Summary of Triangle Classification by Angles
| Type of Triangle | Angle Properties |
|---|---|
| Acute-angled | All 3 angles are acute ($< 90^\circ$) |
| Obtuse-angled | Exactly 1 angle is obtuse ($> 90^\circ$) |
| Right-angled | Exactly 1 angle is a right angle ($= 90^\circ$) |
Combining Classifications (Sides and Angles)
We can combine the classifications based on sides and angles to describe triangles more fully. For example:
- Right Isosceles Triangle: Has one right angle ($90^\circ$) and the two sides forming the right angle (the legs) are equal in length. The angles opposite the equal sides (the base angles) are equal, and since the other angle is $90^\circ$, each base angle must be $(180^\circ - 90^\circ)/2 = 45^\circ$.

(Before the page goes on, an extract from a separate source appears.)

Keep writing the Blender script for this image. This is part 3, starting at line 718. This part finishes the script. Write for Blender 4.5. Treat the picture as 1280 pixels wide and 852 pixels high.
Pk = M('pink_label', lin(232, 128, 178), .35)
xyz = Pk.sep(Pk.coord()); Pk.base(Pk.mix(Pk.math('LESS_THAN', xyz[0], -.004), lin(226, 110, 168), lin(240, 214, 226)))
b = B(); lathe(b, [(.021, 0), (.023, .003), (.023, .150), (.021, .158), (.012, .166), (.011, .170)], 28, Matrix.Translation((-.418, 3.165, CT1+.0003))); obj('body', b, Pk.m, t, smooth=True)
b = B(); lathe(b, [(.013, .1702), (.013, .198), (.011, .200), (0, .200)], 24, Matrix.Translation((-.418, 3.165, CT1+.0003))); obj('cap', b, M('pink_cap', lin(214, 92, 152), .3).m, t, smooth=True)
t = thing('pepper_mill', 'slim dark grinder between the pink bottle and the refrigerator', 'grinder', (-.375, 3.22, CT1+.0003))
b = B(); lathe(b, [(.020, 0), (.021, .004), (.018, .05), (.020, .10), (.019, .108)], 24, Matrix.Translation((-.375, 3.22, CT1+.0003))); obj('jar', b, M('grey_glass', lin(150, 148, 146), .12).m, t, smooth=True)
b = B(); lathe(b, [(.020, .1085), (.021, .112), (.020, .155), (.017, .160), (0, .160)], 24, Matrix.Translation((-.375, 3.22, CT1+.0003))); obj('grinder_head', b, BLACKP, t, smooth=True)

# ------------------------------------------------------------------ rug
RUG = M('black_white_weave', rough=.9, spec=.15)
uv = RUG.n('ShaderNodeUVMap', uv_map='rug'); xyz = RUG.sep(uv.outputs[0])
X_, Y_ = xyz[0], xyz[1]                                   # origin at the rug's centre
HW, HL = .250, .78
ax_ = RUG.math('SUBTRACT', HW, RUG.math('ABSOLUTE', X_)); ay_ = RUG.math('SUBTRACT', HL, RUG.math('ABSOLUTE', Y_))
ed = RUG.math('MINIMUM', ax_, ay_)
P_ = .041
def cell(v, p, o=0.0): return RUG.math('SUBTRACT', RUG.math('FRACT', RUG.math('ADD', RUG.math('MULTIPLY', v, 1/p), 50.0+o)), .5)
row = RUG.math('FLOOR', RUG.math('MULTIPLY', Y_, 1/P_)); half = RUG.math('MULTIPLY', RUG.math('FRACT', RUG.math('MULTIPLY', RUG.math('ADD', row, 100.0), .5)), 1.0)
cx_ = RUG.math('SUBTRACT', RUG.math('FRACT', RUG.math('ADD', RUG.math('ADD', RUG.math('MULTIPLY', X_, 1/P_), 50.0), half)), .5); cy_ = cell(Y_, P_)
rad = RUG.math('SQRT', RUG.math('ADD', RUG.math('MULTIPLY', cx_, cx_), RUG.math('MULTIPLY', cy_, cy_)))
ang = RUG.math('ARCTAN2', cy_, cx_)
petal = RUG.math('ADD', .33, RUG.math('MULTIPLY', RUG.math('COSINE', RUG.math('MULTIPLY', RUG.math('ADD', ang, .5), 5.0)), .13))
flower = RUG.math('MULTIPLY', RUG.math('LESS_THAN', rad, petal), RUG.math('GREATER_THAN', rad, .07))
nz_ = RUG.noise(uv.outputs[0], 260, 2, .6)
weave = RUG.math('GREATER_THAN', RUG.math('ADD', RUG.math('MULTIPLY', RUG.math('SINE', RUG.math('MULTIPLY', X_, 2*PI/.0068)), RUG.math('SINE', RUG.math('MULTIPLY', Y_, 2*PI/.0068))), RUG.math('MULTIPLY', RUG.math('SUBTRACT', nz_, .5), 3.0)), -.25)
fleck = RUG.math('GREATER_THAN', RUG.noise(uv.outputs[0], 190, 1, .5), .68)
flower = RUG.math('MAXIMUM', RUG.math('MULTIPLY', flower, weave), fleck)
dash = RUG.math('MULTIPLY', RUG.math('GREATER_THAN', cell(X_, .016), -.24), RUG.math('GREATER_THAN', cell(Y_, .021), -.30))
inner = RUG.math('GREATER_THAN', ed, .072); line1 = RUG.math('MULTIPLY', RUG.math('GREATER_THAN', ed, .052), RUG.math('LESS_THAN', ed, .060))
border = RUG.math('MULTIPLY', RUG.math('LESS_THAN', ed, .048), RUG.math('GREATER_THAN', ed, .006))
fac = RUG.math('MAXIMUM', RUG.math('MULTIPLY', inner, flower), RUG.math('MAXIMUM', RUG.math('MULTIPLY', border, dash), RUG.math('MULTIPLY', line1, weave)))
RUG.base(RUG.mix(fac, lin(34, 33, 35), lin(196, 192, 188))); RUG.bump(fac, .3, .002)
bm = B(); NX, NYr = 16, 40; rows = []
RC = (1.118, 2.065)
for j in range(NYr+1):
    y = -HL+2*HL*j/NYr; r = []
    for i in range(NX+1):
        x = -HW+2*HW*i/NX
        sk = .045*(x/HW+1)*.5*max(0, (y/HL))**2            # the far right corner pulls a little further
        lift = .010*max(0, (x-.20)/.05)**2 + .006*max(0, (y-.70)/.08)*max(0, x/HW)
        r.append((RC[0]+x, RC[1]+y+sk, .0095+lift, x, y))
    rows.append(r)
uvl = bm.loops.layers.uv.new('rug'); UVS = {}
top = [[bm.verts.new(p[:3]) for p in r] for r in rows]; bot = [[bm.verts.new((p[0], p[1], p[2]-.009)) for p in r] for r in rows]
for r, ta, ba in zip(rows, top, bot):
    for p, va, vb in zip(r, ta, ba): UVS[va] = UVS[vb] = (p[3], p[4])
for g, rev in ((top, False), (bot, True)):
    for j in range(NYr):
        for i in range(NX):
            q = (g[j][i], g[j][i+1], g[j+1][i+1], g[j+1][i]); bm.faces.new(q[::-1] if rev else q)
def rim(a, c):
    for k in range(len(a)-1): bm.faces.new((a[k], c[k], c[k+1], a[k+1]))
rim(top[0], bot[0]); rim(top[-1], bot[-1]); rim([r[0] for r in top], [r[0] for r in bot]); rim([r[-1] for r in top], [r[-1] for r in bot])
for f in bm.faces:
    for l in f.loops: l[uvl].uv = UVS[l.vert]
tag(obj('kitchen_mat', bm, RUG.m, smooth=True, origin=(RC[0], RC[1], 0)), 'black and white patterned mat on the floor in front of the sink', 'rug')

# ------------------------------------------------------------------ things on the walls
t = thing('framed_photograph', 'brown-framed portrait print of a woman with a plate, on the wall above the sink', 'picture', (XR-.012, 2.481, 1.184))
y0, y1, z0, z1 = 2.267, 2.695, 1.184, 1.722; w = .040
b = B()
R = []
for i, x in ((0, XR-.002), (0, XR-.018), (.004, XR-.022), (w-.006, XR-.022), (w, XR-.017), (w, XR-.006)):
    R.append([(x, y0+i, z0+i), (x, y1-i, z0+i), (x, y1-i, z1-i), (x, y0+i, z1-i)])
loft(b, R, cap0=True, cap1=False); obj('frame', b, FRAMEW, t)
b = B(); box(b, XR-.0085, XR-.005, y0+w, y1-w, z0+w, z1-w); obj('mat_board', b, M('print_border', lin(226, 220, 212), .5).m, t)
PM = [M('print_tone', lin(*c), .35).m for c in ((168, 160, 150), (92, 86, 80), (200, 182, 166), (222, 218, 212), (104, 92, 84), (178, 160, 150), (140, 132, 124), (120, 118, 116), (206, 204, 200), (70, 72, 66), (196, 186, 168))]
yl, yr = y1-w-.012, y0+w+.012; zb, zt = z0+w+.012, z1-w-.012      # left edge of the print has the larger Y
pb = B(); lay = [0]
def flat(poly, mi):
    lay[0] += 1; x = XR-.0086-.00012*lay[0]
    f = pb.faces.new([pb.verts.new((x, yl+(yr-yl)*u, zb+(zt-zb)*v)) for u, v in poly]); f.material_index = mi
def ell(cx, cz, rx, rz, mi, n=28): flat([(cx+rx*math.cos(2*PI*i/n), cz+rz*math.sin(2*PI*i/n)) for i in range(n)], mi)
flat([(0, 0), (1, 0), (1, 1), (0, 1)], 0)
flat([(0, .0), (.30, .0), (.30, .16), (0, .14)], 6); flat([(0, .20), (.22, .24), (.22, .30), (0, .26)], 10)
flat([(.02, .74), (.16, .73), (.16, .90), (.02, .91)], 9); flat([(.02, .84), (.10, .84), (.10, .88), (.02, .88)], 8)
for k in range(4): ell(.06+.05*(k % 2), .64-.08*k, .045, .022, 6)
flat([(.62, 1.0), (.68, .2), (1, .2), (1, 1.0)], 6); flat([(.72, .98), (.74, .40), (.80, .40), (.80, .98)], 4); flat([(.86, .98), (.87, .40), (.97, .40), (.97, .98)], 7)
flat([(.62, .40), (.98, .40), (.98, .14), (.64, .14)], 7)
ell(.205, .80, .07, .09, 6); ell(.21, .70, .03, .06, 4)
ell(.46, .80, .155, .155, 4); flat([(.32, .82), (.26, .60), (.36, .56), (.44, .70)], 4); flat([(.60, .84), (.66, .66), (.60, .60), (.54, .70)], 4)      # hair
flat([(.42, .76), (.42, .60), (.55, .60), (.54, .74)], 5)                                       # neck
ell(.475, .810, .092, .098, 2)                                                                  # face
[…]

- Acute Isosceles Triangle: Has two equal sides and all three angles are acute. (e.g., angles $70^\circ, 70^\circ, 40^\circ$)

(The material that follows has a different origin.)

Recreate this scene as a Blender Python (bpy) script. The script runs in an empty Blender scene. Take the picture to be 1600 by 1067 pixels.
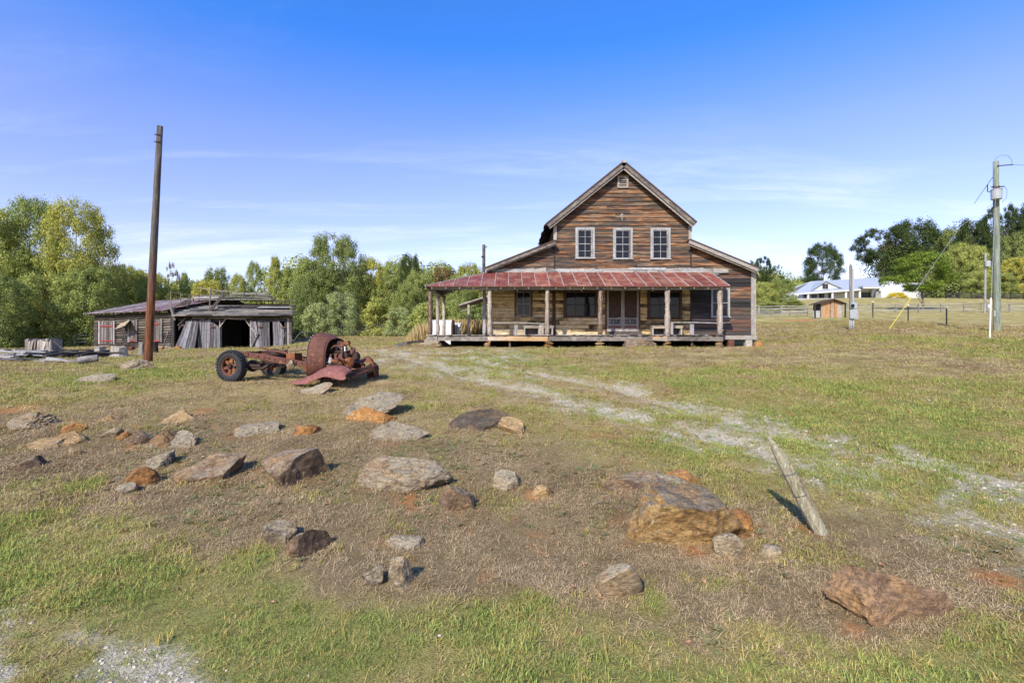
import bpy, math, random
import numpy as np
from mathutils import Vector, Matrix, noise as mnoise

random.seed(7); RNG = np.random.default_rng(7)
SC = bpy.context.scene
COL = SC.collection
CZ = 2.0          # height of the camera above the datum
F = 800.0         # focal length in photograph pixels

# ------------------------------------------------------------------ camera, light, exposure
cd = bpy.data.cameras.new("camera"); cam = bpy.data.objects.new("camera", cd); COL.objects.link(cam)
cam.location = (0, 0, CZ); cam.rotation_euler = (math.radians(90), 0, 0)
cd.lens = 18.0; cd.sensor_width = 36.0; cd.clip_end = 3000; cd.clip_start = 0.05
SC.camera = cam
SUN_EL, SUN_AZ = 36.0, 206.0      # azimuth clockwise from +Y: behind the camera, to its left
SKY_STR, SUN_STR, EXPO = 0.118, 3.8, 0.74
w = bpy.data.worlds.new("World"); SC.world = w; w.use_nodes = True
nt = w.node_tree; nt.nodes.clear()
def N(nt, t, **kw):
    n = nt.nodes.new(t)
    for k, v in kw.items():
        if k == 'inp':
            for a, b in v.items(): n.inputs[a].default_value = b
        else: setattr(n, k, v)
    return n
def L(nt, a, b): nt.links.new(a, b)
def mixc(nt, fac, a, b, mode='MIX'):
    n = nt.nodes.new('ShaderNodeMix'); n.data_type = 'RGBA'; n.blend_type = mode
    for i, v in ((0, fac), (6, a), (7, b)):
        if hasattr(v, 'is_output'): nt.links.new(v, n.inputs[i])
        else: n.inputs[i].default_value = v if i == 0 else (tuple(v) + (1,))[:4]
    return n.outputs[2]
def math_(nt, op, a, b=None, c=None, clamp=False):
    n = nt.nodes.new('ShaderNodeMath'); n.operation = op; n.use_clamp = clamp
    for i, v in enumerate((a, b, c)):
        if v is None: continue
        if hasattr(v, 'is_output'): nt.links.new(v, n.inputs[i])
        else: n.inputs[i].default_value = v
    return n.outputs[0]
def ramp(nt, fac, stops):
    n = nt.nodes.new('ShaderNodeValToRGB'); e = n.color_ramp.elements
    while len(e) < len(stops): e.new(0.5)
    for el, (p, c) in zip(e, stops):
        el.position = p; el.color = (c, c, c, 1) if isinstance(c, (int, float)) else (tuple(c) + (1,))[:4]
    nt.links.new(fac, n.inputs[0]); return n.outputs[0]
def noise(nt, vec, scale, detail=4, rough=0.55, dist=0.0):
    n = N(nt, 'ShaderNodeTexNoise', inp={'Scale': scale, 'Detail': detail, 'Roughness': rough, 'Distortion': dist})
    if vec is not None: nt.links.new(vec, n.inputs['Vector'])
    return n.outputs['Fac']
def mapping(nt, vec, scale=(1, 1, 1), loc=(0, 0, 0), rot=(0, 0, 0)):
    n = N(nt, 'ShaderNodeMapping'); n.inputs['Scale'].default_value = scale
    n.inputs['Location'].default_value = loc; n.inputs['Rotation'].default_value = rot
    nt.links.new(vec, n.inputs['Vector']); return n.outputs[0]

sky = N(nt, 'ShaderNodeTexSky', sky_type='NISHITA', sun_disc=False, sun_elevation=math.radians(SUN_EL),
        sun_rotation=math.radians(SUN_AZ), air_density=1.0, dust_density=0.6, ozone_density=2.2)
tc = N(nt, 'ShaderNodeTexCoord')
sep = N(nt, 'ShaderNodeSeparateXYZ'); L(nt, tc.outputs['Generated'], sep.inputs[0])
el = math_(nt, 'MAXIMUM', sep.outputs[2], 0.0)
# slightly warmer, paler air near the horizon; thin cirrus streaks
grade = ramp(nt, el, [(0.0, (1.16, 1.04, 1.10)), (0.12, (1.22, 1.0, 1.15)), (0.25, (1.13, .97, 1.27)), (0.35, (1.0, .96, 1.35)), (0.50, (.32, .84, 1.65)), (1.0, (.50, .88, 1.35))])
skyc = mixc(nt, 1.0, sky.outputs[0], grade, 'MULTIPLY')
inv = math_(nt, 'DIVIDE', 1.0, math_(nt, 'ADD', el, 0.12))
vm = N(nt, 'ShaderNodeVectorMath', operation='SCALE'); L(nt, tc.outputs['Generated'], vm.inputs[0]); L(nt, inv, vm.inputs['Scale'])
cn = noise(nt, mapping(nt, vm.outputs[0], (0.35, 1.5, 0.6), (3.1, 0.6, 0.0), (0, 0, 0.12)), 1.35, 7, 0.55, 0.5)
cm = ramp(nt, cn, [(0.50, 0.0), (0.72, 1.0)])
lowmask = ramp(nt, el, [(0.0, 0.8), (0.16, 1.0), (0.36, 0.16), (0.7, 0.08)])
cn2 = noise(nt, mapping(nt, vm.outputs[0], (1.2, 4.5, 2.0), (7.7, 1.6, 0.0), (0, 0, 0.15)), 2.2, 9, 0.68, 1.0)
cfac = math_(nt, 'MULTIPLY', math_(nt, 'MULTIPLY', math_(nt, 'MULTIPLY', cm, lowmask), ramp(nt, cn2, [(0.34, 0.15), (0.62, 1.0)])), 0.58)
skyc = mixc(nt, cfac, skyc, (6.6, 6.9, 7.6))
bg = N(nt, 'ShaderNodeBackground'); bg.inputs['Strength'].default_value = SKY_STR
wo = N(nt, 'ShaderNodeOutputWorld'); L(nt, skyc, bg.inputs[0]); L(nt, bg.outputs[0], wo.inputs[0])
sd = bpy.data.lights.new("sun", 'SUN'); sd.energy = SUN_STR; sd.angle = math.radians(1.2); sd.color = (1.0, 0.93, 0.80)
sun = bpy.data.objects.new("sun", sd); COL.objects.link(sun)
_a, _e = math.radians(SUN_AZ), math.radians(SUN_EL)
sdir = Vector((math.sin(_a) * math.cos(_e), math.cos(_a) * math.cos(_e), math.sin(_e)))
sun.rotation_euler = sdir.to_track_quat('Z', 'Y').to_euler(); sun.location = (-20, -20, 40)
SC.view_settings.view_transform = 'Standard'; SC.view_settings.look = 'None'
SC.view_settings.exposure = EXPO; SC.view_settings.gamma = 1.0; SC.view_settings.use_curve_mapping = False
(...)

- Obtuse Isosceles Triangle: Has two equal sides and one obtuse angle. The obtuse angle must be between the two equal sides. (e.g., angles $20^\circ, 20^\circ, 140^\circ$)
- Right Scalene Triangle: Has one right angle ($90^\circ$) and all three sides are of different lengths. Consequently, all three angles are also of different measures (one is $90^\circ$, the other two are acute and unequal, summing to $90^\circ$). (e.g., angles $90^\circ, 30^\circ, 60^\circ$)
- Acute Scalene Triangle: All three angles are acute, and all three sides are of different lengths.
- Obtuse Scalene Triangle: Has one obtuse angle, and all three sides are of different lengths.
- Equilateral Triangle: Always an acute-angled triangle because all its angles are $60^\circ$.
Example 1. Classify a triangle with angle measures $45^\circ, 90^\circ, 45^\circ$ by its angles and its sides.
Answer:
Given the angle measures are $45^\circ, 90^\circ, 45^\circ$. The sum is $45^\circ + 90^\circ + 45^\circ = 180^\circ$, so it is a valid triangle in Euclidean geometry.
- Classification by angles: One angle measures exactly $90^\circ$. Therefore, it is a Right-angled triangle.
- Classification by sides: Since two of the angles are equal ($45^\circ = 45^\circ$), the sides opposite these equal angles must also be equal (by the converse of the Isosceles Triangle Theorem). The sides opposite the $45^\circ$ angles are the two legs of the right triangle. The side opposite the $90^\circ$ angle is the hypotenuse. Since the legs are equal, the triangle has at least two equal sides. Therefore, it is an Isosceles triangle.
Combining both classifications, the triangle is a Right Isosceles Triangle.